[Required task]
Copy the data below exactly.

++++++++++++++++++++

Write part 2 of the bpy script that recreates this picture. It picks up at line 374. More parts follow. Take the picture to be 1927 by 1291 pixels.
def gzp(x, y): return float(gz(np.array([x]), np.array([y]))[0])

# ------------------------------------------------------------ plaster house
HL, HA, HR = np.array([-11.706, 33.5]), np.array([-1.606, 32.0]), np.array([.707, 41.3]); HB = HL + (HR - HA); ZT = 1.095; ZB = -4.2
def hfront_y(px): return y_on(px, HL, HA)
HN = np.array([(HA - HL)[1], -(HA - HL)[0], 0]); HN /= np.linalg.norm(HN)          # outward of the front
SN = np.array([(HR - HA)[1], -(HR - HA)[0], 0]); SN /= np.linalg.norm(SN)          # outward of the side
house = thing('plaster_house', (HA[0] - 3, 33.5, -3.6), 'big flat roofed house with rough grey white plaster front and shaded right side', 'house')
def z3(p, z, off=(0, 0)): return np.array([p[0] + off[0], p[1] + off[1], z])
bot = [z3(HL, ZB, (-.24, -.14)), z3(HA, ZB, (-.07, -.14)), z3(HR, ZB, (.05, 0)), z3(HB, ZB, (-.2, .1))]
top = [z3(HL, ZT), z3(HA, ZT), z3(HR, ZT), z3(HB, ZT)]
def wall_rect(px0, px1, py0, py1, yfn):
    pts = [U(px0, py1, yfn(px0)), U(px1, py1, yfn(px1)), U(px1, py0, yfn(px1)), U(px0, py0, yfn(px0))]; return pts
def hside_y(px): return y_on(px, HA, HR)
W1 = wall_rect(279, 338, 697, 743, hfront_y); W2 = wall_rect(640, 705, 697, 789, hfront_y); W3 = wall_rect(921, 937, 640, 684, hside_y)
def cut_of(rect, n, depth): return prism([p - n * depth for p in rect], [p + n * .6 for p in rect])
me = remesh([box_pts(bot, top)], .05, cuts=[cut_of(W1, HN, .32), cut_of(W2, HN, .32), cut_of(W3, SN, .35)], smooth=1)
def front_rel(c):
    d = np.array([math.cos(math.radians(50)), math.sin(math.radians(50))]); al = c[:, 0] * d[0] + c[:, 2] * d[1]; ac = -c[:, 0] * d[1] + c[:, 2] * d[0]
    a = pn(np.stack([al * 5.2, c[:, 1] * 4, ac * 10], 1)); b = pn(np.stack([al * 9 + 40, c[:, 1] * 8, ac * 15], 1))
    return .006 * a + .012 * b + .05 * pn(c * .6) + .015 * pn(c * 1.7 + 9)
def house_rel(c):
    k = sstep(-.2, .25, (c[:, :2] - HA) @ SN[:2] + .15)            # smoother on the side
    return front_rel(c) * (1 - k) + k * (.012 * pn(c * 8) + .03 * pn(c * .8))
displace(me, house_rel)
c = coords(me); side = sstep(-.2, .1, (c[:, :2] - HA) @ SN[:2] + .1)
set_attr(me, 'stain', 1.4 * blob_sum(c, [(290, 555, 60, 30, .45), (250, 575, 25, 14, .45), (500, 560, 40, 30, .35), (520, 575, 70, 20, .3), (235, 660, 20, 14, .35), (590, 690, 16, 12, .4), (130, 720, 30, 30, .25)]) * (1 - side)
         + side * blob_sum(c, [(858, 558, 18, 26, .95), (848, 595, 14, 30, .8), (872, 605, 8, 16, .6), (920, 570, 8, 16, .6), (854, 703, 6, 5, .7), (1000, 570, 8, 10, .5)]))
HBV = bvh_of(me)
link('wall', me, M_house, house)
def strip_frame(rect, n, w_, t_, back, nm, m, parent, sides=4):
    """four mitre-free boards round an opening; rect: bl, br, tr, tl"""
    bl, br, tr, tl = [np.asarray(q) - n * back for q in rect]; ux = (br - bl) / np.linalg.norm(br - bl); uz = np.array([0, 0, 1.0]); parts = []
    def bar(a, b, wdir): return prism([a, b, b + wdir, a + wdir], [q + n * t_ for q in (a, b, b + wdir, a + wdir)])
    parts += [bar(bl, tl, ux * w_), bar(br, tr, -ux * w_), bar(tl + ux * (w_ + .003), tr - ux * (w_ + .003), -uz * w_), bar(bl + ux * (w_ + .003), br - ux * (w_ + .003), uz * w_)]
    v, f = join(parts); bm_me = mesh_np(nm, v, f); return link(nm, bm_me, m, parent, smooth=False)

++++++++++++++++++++

[Response to the task]
Write part 2 of the bpy script that recreates this picture. It picks up at line 374. More parts follow. Take the picture to be 1927 by 1291 pixels.
def gzp(x, y): return float(gz(np.array([x]), np.array([y]))[0])

# ------------------------------------------------------------ plaster house
HL, HA, HR = np.array([-11.706, 33.5]), np.array([-1.606, 32.0]), np.array([.707, 41.3]); HB = HL + (HR - HA); ZT = 1.095; ZB = -4.2
def hfront_y(px): return y_on(px, HL, HA)
HN = np.array([(HA - HL)[1], -(HA - HL)[0], 0]); HN /= np.linalg.norm(HN)          # outward of the front
SN = np.array([(HR - HA)[1], -(HR - HA)[0], 0]); SN /= np.linalg.norm(SN)          # outward of the side
house = thing('plaster_house', (HA[0] - 3, 33.5, -3.6), 'big flat roofed house with rough grey white plaster front and shaded right side', 'house')
def z3(p, z, off=(0, 0)): return np.array([p[0] + off[0], p[1] + off[1], z])
bot = [z3(HL, ZB, (-.24, -.14)), z3(HA, ZB, (-.07, -.14)), z3(HR, ZB, (.05, 0)), z3(HB, ZB, (-.2, .1))]
top = [z3(HL, ZT), z3(HA, ZT), z3(HR, ZT), z3(HB, ZT)]
def wall_rect(px0, px1, py0, py1, yfn):
    pts = [U(px0, py1, yfn(px0)), U(px1, py1, yfn(px1)), U(px1, py0, yfn(px1)), U(px0, py0, yfn(px0))]; return pts
def hside_y(px): return y_on(px, HA, HR)
W1 = wall_rect(279, 338, 697, 743, hfront_y); W2 = wall_rect(640, 705, 697, 789, hfront_y); W3 = wall_rect(921, 937, 640, 684, hside_y)
def cut_of(rect, n, depth): return prism([p - n * depth for p in rect], [p + n * .6 for p in rect])
me = remesh([box_pts(bot, top)], .05, cuts=[cut_of(W1, HN, .32), cut_of(W2, HN, .32), cut_of(W3, SN, .35)], smooth=1)
def front_rel(c):
    d = np.array([math.cos(math.radians(50)), math.sin(math.radians(50))]); al = c[:, 0] * d[0] + c[:, 2] * d[1]; ac = -c[:, 0] * d[1] + c[:, 2] * d[0]
    a = pn(np.stack([al * 5.2, c[:, 1] * 4, ac * 10], 1)); b = pn(np.stack([al * 9 + 40, c[:, 1] * 8, ac * 15], 1))
    return .006 * a + .012 * b + .05 * pn(c * .6) + .015 * pn(c * 1.7 + 9)
def house_rel(c):
    k = sstep(-.2, .25, (c[:, :2] - HA) @ SN[:2] + .15)            # smoother on the side
    return front_rel(c) * (1 - k) + k * (.012 * pn(c * 8) + .03 * pn(c * .8))
displace(me, house_rel)
c = coords(me); side = sstep(-.2, .1, (c[:, :2] - HA) @ SN[:2] + .1)
set_attr(me, 'stain', 1.4 * blob_sum(c, [(290, 555, 60, 30, .45), (250, 575, 25, 14, .45), (500, 560, 40, 30, .35), (520, 575, 70, 20, .3), (235, 660, 20, 14, .35), (590, 690, 16, 12, .4), (130, 720, 30, 30, .25)]) * (1 - side)
         + side * blob_sum(c, [(858, 558, 18, 26, .95), (848, 595, 14, 30, .8), (872, 605, 8, 16, .6), (920, 570, 8, 16, .6), (854, 703, 6, 5, .7), (1000, 570, 8, 10, .5)]))
HBV = bvh_of(me)
link('wall', me, M_house, house)
def strip_frame(rect, n, w_, t_, back, nm, m, parent, sides=4):
    """four mitre-free boards round an opening; rect: bl, br, tr, tl"""
    bl, br, tr, tl = [np.asarray(q) - n * back for q in rect]; ux = (br - bl) / np.linalg.norm(br - bl); uz = np.array([0, 0, 1.0]); parts = []
    def bar(a, b, wdir): return prism([a, b, b + wdir, a + wdir], [q + n * t_ for q in (a, b, b + wdir, a + wdir)])
    parts += [bar(bl, tl, ux * w_), bar(br, tr, -ux * w_), bar(tl + ux * (w_ + .003), tr - ux * (w_ + .003), -uz * w_), bar(bl + ux * (w_ + .003), br - ux * (w_ + .003), uz * w_)]
    v, f = join(parts); bm_me = mesh_np(nm, v, f); return link(nm, bm_me, m, parent, smooth=False)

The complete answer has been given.